Richard Fiedler


Richard Fiedler was a German scientist who invented the modern flamethrower. This is a weapon that projects a stream of ignited liquid, usually oil. He submitted evaluation models of his Flammenwerfer to the German Army in 1901. The most significant model submitted was a man-portable device, consisting of a vertical single cylinder 4 feet long, horizontally divided in two, with pressurized gas in the lower section and flammable oil in the upper section. On depressing a lever the propellant gas forced the flammable oil into and through a rubber tube and over a simple igniting wick device in a steel nozzle. The weapon projected a jet of fire and enormous clouds of smoke some 20 yards. It was a single-shot weapon - for burst firing, a new igniter section was attached each time it was used for battle or other uses of any sorts. It was first used on the western front both by the Central Powers and the Entente.
It was used extensively in World War II by both Allied and Axis troops.

Biography

Prior to the first world war, Fiedler studied engineering and worked as an engineer in Berlin.
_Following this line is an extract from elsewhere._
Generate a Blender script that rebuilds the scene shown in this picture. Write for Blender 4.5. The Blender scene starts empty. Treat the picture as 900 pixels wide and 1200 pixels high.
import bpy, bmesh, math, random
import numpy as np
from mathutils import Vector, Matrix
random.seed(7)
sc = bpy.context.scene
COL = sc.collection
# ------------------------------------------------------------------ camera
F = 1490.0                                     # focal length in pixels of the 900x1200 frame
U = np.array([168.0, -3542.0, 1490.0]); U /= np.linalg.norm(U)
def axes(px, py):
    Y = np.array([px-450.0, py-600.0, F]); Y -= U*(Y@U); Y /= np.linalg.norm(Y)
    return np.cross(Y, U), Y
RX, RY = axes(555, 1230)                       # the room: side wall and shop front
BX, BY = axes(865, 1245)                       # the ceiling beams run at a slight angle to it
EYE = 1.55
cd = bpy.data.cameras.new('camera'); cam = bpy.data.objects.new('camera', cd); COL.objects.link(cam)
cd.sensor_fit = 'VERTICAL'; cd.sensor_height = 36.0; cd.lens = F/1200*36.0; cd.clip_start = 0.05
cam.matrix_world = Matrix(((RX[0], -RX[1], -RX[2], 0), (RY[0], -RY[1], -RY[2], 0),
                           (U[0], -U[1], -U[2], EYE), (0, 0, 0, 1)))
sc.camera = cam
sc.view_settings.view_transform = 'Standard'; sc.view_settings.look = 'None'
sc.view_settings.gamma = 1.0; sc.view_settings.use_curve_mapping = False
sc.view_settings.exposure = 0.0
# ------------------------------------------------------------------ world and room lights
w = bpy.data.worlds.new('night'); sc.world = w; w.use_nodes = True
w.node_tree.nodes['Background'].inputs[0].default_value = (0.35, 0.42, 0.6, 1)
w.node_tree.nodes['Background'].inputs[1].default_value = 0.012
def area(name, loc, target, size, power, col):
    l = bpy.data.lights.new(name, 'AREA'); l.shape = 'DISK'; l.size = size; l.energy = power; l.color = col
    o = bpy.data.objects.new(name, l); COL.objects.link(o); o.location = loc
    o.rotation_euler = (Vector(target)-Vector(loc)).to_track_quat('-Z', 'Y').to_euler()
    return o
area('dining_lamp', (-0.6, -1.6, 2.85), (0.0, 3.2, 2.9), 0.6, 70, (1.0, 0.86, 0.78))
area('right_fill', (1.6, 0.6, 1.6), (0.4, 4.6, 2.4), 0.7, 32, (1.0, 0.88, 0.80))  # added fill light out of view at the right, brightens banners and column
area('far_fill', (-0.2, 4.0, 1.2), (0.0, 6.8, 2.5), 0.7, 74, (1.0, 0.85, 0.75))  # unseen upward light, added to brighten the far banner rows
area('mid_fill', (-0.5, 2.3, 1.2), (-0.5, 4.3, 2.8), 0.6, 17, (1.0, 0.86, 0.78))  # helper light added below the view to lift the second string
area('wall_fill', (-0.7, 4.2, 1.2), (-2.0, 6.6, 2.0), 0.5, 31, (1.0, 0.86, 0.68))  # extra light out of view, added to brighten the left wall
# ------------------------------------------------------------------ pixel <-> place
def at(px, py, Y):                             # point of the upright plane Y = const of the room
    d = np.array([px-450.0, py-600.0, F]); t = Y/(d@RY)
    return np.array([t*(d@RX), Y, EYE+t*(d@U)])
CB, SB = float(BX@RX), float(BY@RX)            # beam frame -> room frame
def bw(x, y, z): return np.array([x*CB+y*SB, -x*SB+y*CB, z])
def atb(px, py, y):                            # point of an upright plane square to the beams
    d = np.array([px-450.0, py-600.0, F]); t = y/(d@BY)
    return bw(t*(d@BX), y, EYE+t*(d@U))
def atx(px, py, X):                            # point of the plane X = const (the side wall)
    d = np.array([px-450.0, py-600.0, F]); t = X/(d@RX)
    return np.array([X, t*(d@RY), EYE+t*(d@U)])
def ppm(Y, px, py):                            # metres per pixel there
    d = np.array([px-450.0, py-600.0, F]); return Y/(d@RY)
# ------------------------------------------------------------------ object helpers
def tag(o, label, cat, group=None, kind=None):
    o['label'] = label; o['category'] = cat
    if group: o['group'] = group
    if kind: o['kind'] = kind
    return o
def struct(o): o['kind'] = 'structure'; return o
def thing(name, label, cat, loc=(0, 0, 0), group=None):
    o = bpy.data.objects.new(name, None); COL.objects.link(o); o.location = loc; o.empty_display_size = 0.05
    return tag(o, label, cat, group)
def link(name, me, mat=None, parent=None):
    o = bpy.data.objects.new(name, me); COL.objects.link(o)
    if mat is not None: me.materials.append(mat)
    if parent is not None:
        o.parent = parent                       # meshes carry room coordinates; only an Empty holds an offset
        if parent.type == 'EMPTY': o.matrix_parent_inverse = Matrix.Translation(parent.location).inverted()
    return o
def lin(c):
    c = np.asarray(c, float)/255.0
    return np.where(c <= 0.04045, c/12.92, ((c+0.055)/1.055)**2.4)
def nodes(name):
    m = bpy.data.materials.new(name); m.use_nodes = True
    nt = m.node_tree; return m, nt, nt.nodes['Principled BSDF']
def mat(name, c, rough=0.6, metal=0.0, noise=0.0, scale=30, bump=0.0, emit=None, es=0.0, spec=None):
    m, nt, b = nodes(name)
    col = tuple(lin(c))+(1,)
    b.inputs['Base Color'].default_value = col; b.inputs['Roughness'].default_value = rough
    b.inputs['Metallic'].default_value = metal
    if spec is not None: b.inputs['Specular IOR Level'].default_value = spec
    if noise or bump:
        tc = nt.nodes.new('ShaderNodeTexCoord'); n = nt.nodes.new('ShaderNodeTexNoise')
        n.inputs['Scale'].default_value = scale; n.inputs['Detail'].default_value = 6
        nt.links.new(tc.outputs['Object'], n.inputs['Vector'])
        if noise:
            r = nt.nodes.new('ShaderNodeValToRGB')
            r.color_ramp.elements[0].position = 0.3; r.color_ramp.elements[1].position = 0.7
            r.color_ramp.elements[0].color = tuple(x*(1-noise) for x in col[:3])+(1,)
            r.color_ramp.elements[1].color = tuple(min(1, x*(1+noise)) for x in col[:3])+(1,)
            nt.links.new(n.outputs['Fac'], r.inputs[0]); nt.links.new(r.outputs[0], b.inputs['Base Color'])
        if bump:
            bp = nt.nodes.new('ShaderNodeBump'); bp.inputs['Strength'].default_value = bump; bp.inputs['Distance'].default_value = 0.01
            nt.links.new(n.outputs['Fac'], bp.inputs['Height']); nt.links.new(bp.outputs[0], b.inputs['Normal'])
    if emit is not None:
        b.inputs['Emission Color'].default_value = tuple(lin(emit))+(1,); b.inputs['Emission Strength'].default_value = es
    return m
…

The development of the flame thrower resulted from his focus on nozzles for spraying liquids.
Fiedler originally performed a trick called "Brennender See" at festivals in Berlin-Weißensee. The trick entailed pouring a flammable liquid onto a water surface and setting it on fire. A first flamethrower patent was granted in 1901, and Fiedler turned to the German army who granted him financial support for continuing development of the device. In 1905, he presented his flamethrower to the Preußisches Ingenieurs-Komitee at the Garde-Pionier-Bataillon in Berlin and received suggestions for improving the device.
Independently of Fiedler, Bernhard Reddemann had also begun developing flamethrowers, prompted by reports of kerosene pumps that the Japanese had used against bunkers in the siege of Port Arthur. Fiedler and Reddemann met for the first time in 1908 and cooperated at the onset of the first world war on further developing the flamethrower. Reddemann advanced to the rank of major of the Pioniere, was chief of the firefighters of Breslau and Leipzig and author of monographs on firefighting. After the war, he wrote a book on the history of the flamethrower.
Fiedler founded the Fiedler Flammenapparate G.m.b.H., which he managed as director until 1917. His successor were to be Hauptmann Arthur von Steynitz, Kaufmann Arthur Bock and Kaufmann Kurt Mayen. Fiedler was granted 11 German patents on flamethrowers, from 1901 until 1918, the last one being for an airplane flamethrower.